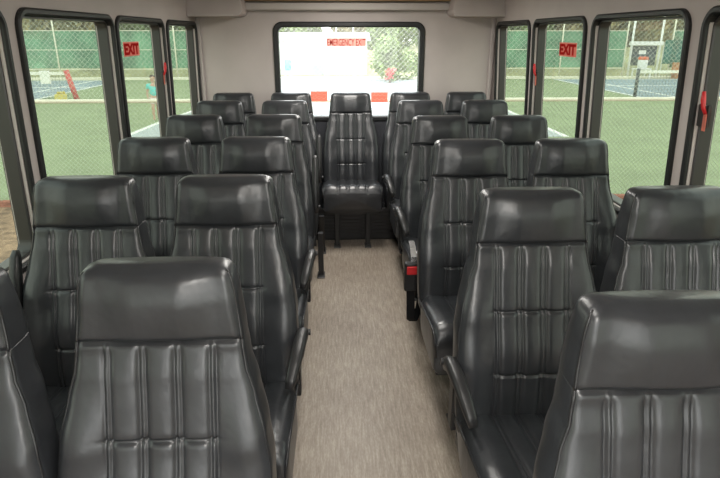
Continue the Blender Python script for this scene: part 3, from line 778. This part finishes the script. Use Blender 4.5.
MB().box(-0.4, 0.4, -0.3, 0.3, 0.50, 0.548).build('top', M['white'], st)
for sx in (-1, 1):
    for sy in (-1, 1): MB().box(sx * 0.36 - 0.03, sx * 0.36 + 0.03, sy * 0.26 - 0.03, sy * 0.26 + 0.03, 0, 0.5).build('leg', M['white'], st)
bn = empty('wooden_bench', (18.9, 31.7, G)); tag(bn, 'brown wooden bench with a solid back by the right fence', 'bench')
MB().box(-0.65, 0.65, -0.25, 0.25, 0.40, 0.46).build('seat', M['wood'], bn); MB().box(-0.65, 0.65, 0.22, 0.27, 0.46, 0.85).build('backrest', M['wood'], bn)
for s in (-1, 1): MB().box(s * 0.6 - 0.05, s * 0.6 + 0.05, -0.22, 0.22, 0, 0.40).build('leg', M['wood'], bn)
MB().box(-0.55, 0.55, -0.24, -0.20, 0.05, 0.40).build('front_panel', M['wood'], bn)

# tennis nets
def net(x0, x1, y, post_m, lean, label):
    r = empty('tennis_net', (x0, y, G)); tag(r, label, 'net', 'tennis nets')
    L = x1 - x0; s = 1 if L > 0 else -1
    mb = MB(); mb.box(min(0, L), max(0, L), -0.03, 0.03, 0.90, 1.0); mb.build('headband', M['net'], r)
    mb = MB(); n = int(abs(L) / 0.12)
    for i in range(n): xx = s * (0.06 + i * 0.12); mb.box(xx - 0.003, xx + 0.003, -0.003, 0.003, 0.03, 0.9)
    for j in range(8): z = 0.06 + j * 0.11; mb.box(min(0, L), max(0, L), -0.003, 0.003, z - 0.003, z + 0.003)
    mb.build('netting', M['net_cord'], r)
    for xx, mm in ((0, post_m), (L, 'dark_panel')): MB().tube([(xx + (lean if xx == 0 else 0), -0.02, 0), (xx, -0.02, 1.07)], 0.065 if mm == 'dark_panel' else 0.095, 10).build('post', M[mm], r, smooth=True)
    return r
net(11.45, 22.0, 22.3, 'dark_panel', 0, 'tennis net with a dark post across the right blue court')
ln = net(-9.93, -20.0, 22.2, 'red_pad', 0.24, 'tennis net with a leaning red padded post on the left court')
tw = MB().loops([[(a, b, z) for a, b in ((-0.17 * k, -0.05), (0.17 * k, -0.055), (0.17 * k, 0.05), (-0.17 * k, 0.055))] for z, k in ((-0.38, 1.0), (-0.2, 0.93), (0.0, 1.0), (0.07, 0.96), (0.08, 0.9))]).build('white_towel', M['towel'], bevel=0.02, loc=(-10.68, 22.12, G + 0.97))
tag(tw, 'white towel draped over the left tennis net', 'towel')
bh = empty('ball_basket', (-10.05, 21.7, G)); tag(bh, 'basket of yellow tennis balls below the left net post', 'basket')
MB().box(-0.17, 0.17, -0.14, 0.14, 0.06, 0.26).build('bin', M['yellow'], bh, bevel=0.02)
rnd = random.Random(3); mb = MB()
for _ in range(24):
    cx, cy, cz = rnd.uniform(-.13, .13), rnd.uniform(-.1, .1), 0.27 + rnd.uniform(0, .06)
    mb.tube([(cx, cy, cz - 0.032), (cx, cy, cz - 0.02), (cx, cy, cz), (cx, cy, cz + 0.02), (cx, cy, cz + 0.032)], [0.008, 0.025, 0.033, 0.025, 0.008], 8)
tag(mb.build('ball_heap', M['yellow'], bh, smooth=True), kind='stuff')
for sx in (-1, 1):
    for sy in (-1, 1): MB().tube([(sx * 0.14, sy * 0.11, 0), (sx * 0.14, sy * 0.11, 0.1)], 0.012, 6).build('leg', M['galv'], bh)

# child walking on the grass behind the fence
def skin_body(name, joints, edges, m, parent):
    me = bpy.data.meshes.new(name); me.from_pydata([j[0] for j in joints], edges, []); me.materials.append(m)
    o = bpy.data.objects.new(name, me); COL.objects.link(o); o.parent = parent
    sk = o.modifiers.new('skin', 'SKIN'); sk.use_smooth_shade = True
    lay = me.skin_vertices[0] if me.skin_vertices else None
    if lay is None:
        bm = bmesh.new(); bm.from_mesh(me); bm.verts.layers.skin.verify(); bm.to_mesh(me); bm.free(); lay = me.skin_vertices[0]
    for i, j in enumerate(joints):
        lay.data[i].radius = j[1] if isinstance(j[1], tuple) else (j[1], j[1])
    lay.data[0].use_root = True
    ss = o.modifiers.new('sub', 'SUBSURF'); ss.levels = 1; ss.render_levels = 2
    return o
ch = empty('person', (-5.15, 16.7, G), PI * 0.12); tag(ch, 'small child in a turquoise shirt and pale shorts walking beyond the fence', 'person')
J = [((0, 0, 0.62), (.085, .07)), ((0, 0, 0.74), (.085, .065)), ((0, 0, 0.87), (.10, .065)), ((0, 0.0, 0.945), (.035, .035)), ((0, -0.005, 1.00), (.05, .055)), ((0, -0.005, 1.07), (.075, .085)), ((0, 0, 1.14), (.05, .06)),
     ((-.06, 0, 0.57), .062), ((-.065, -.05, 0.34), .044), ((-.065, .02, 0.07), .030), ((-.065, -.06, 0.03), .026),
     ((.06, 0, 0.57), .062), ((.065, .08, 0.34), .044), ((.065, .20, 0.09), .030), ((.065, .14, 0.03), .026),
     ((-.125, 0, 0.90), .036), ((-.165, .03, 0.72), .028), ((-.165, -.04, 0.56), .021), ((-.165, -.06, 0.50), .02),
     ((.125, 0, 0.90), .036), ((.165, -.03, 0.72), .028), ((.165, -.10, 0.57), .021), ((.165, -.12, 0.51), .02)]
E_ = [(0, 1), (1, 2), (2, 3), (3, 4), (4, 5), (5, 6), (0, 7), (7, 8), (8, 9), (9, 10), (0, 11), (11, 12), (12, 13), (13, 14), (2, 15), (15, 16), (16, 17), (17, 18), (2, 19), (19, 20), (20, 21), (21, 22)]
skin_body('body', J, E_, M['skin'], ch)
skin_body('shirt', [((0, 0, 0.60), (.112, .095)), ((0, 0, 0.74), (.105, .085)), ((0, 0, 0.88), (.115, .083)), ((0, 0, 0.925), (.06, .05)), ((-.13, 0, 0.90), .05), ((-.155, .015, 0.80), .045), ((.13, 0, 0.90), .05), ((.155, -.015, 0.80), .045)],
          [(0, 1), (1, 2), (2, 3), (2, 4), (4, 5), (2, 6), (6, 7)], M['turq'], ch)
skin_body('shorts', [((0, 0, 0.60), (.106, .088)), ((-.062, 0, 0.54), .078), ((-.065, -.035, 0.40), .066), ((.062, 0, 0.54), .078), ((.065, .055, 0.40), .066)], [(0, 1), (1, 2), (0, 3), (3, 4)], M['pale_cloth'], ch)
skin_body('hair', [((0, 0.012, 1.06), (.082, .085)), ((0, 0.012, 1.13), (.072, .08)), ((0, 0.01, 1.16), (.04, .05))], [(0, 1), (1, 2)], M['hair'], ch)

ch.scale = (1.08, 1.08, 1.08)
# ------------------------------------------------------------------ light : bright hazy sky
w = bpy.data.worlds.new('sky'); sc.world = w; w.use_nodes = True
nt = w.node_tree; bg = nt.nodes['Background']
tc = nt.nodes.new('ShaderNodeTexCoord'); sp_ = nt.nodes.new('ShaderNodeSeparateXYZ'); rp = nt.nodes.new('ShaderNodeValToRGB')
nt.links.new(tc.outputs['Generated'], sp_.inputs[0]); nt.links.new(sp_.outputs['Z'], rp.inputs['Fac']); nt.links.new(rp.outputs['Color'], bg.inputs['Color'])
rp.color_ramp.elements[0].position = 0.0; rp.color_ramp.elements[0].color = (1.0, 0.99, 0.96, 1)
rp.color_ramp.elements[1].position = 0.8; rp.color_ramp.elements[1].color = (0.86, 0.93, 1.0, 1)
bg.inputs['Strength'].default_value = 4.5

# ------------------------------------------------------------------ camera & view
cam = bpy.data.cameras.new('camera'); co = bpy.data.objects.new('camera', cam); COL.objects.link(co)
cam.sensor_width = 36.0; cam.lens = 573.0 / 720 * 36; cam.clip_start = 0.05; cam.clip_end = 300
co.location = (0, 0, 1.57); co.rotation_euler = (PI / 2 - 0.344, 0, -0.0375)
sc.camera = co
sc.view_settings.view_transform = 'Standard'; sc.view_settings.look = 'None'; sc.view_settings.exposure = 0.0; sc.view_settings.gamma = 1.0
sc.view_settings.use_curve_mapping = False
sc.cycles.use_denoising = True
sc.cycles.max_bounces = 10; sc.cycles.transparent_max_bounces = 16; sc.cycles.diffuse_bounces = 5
========================================================================
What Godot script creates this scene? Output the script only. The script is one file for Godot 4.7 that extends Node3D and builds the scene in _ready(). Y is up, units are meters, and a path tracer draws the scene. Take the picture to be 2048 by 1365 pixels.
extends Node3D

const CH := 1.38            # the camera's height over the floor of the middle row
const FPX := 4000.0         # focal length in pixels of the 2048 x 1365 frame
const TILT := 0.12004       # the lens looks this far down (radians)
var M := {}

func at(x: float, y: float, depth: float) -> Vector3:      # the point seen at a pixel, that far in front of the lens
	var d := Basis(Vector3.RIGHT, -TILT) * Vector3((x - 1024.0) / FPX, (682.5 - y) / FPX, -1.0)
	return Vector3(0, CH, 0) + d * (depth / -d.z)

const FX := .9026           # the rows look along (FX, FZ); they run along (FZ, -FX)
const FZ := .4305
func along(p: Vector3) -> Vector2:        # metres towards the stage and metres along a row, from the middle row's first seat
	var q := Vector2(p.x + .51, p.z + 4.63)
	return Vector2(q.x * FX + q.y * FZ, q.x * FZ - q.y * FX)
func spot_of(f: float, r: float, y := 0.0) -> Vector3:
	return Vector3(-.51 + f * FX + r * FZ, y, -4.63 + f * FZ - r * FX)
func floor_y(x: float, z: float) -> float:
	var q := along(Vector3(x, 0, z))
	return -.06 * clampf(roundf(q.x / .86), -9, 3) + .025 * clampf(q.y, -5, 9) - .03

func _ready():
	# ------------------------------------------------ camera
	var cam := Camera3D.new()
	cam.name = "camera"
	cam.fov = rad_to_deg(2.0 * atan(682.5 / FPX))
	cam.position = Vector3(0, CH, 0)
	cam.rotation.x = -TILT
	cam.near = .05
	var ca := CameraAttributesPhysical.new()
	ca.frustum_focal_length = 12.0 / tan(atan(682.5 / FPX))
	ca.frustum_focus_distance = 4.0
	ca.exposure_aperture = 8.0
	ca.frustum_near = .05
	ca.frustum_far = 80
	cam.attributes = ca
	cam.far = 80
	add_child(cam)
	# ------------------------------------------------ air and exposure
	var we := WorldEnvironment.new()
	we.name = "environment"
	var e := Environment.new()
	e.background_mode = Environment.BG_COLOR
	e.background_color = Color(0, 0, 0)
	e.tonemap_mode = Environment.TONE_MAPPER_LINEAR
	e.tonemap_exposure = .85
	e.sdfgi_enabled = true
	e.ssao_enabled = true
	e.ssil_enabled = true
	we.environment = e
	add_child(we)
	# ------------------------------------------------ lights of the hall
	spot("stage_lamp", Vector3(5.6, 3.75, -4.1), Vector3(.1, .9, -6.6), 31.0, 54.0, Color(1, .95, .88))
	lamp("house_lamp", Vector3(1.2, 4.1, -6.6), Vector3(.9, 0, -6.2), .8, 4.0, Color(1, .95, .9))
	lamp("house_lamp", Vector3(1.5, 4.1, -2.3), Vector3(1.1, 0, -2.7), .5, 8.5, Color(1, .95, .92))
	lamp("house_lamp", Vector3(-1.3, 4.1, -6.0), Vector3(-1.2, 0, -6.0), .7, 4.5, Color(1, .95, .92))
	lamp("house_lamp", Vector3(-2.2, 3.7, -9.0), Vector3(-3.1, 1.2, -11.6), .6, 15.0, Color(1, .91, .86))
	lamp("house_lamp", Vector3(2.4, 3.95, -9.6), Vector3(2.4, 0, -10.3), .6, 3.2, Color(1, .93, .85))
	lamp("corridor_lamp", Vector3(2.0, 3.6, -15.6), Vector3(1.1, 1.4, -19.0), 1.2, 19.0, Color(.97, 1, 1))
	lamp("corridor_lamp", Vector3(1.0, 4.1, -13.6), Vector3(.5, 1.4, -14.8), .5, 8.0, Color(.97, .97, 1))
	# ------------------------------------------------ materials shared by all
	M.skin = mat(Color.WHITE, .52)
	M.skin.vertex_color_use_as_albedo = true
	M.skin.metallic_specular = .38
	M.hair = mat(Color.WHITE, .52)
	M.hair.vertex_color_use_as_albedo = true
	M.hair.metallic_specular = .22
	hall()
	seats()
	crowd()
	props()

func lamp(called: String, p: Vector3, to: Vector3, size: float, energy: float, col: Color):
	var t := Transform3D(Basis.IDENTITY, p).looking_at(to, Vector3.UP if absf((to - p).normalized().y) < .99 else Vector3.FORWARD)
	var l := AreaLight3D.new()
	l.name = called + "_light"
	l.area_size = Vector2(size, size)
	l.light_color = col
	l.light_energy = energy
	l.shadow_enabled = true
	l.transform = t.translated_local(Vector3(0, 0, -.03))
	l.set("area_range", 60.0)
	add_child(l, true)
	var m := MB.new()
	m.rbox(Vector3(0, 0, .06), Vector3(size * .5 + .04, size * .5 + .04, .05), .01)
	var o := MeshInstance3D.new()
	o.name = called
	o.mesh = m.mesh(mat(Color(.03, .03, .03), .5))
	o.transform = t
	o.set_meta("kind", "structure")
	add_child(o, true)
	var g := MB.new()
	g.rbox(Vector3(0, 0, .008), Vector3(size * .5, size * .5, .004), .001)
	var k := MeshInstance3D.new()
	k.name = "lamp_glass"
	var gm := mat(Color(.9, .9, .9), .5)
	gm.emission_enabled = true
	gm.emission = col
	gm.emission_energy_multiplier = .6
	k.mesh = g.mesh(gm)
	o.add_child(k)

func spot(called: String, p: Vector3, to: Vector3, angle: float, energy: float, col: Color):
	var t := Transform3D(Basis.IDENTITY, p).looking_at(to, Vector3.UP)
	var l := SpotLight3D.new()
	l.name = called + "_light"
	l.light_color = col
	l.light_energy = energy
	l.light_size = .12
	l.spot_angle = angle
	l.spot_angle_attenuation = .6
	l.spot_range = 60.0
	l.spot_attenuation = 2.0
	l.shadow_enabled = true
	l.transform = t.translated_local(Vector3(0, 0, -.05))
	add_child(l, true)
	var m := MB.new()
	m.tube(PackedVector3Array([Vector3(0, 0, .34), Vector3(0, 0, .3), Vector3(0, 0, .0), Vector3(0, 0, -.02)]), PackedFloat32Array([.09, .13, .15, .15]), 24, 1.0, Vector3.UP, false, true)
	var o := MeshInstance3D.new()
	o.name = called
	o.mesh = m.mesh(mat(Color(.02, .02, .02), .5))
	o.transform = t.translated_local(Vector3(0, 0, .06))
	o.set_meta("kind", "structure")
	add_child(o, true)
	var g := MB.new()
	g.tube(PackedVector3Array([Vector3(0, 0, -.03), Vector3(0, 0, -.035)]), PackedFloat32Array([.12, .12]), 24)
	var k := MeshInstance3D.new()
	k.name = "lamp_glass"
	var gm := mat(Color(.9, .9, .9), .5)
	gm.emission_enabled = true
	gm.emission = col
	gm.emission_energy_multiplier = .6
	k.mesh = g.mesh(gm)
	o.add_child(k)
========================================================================
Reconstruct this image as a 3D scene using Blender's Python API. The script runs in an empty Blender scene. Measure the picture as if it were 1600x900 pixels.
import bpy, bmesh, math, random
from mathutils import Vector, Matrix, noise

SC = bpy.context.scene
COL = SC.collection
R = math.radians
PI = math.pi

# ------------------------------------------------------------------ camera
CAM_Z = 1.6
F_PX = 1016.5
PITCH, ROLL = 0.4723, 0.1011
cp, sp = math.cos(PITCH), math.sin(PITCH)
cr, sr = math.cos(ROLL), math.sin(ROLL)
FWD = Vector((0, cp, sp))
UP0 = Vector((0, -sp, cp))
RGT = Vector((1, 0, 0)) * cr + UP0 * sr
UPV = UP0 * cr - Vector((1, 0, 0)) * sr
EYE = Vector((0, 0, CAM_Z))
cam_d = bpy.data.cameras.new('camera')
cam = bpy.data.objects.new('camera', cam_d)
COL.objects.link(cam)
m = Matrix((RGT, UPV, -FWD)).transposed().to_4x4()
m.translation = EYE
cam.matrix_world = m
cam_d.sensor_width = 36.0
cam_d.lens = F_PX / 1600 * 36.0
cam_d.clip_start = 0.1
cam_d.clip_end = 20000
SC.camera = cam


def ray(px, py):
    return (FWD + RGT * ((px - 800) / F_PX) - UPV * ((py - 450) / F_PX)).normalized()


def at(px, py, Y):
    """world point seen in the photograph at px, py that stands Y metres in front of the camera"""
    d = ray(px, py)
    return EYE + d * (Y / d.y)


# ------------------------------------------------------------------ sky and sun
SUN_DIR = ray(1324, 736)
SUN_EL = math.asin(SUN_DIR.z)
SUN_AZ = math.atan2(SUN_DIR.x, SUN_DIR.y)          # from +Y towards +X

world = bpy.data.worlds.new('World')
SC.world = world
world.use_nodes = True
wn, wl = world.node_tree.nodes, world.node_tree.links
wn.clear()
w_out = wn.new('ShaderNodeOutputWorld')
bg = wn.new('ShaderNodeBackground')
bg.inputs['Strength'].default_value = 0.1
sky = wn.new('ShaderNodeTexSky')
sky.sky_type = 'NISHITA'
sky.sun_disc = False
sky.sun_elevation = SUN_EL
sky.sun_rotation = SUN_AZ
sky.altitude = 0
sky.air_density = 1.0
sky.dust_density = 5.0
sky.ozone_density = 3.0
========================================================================
- _Description of the task_
Return nothing but the lines running from the line with "Reconstruct this image" through the line with "PI = math.pi", exactly as they appear.

- _Exercise answer_
Reconstruct this image as a 3D scene using Blender's Python API. The script runs in an empty Blender scene. Measure the picture as if it were 1600x900 pixels.
import bpy, bmesh, math, random
from mathutils import Vector, Matrix, noise

SC = bpy.context.scene
COL = SC.collection
R = math.radians
PI = math.pi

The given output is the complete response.